- Dataset extract -
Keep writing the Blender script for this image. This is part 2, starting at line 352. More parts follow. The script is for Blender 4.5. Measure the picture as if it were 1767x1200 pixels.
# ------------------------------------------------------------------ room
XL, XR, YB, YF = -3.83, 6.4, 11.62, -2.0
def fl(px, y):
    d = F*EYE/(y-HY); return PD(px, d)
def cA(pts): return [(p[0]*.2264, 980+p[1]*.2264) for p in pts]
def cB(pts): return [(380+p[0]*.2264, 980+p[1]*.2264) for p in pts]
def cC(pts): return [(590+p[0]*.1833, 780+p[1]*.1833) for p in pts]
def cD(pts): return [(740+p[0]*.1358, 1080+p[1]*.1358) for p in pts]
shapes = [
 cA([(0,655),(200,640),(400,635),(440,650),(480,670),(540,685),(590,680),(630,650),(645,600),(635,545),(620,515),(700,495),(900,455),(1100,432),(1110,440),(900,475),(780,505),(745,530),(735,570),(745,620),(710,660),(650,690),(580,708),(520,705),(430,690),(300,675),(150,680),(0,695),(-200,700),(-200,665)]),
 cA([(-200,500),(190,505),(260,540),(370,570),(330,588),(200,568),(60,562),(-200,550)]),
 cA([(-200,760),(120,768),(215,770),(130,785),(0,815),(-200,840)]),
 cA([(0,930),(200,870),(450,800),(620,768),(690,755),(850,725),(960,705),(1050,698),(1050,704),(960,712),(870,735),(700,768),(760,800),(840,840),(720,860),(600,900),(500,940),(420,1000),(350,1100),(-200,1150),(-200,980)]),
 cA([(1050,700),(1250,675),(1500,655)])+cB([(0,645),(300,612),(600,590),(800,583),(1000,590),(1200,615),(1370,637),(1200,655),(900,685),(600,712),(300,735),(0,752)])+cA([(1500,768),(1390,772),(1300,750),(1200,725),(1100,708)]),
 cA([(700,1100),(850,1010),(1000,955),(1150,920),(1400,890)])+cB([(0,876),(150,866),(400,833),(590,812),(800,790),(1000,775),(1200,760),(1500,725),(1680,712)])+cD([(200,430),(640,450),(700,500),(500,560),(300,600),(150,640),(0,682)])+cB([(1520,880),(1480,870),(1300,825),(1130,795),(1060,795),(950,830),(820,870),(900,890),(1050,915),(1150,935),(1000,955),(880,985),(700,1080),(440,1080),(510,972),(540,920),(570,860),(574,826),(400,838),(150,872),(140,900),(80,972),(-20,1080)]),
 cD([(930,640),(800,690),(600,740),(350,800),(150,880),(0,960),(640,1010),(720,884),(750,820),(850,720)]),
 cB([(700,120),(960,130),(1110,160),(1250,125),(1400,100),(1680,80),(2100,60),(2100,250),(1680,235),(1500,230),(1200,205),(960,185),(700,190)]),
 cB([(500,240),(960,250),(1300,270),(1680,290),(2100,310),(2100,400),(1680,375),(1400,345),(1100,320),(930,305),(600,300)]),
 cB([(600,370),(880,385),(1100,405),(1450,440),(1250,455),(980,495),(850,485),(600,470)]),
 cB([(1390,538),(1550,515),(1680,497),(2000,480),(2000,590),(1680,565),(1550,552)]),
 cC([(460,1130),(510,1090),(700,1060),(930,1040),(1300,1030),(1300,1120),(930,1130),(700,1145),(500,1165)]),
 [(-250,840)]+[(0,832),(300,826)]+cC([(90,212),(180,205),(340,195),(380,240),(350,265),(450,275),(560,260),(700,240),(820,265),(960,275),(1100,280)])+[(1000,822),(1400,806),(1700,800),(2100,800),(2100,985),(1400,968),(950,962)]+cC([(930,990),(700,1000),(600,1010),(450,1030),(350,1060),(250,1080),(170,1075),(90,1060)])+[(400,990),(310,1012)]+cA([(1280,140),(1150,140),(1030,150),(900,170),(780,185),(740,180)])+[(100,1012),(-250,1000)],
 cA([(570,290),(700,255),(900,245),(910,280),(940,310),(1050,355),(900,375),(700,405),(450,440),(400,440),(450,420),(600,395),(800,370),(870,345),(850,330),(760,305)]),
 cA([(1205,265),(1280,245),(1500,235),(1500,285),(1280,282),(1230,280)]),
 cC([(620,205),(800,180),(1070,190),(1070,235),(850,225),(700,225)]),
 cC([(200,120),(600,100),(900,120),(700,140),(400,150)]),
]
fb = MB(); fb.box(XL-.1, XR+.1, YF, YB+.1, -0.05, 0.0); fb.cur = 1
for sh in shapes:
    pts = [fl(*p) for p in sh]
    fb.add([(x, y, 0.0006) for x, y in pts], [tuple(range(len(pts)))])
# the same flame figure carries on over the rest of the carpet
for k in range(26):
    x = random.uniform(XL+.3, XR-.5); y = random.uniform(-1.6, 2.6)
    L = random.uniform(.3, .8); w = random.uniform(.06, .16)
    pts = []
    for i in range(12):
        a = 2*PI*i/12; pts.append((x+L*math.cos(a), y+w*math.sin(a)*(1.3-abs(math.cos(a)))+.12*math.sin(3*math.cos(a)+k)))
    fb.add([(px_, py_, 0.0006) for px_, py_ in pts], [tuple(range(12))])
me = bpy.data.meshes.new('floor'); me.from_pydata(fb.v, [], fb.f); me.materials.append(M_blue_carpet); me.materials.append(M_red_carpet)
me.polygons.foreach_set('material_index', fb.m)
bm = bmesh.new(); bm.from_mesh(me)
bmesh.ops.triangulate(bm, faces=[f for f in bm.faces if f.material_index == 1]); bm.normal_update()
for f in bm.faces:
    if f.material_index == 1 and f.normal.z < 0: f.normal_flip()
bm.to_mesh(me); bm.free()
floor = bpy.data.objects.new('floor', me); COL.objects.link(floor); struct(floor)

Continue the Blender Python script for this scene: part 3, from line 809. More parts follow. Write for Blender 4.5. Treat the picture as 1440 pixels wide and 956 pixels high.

- Direction -
Extract from the material all lines containing the string "Blender".

- Answer to the task -
Keep writing the Blender script for this image. This is part 2, starting at line 352. More parts follow. The script is for Blender 4.5. Measure the picture as if it were 1767x1200 pixels.
Continue the Blender Python script for this scene: part 3, from line 809. More parts follow. Write for Blender 4.5. Treat the picture as 1440 pixels wide and 956 pixels high.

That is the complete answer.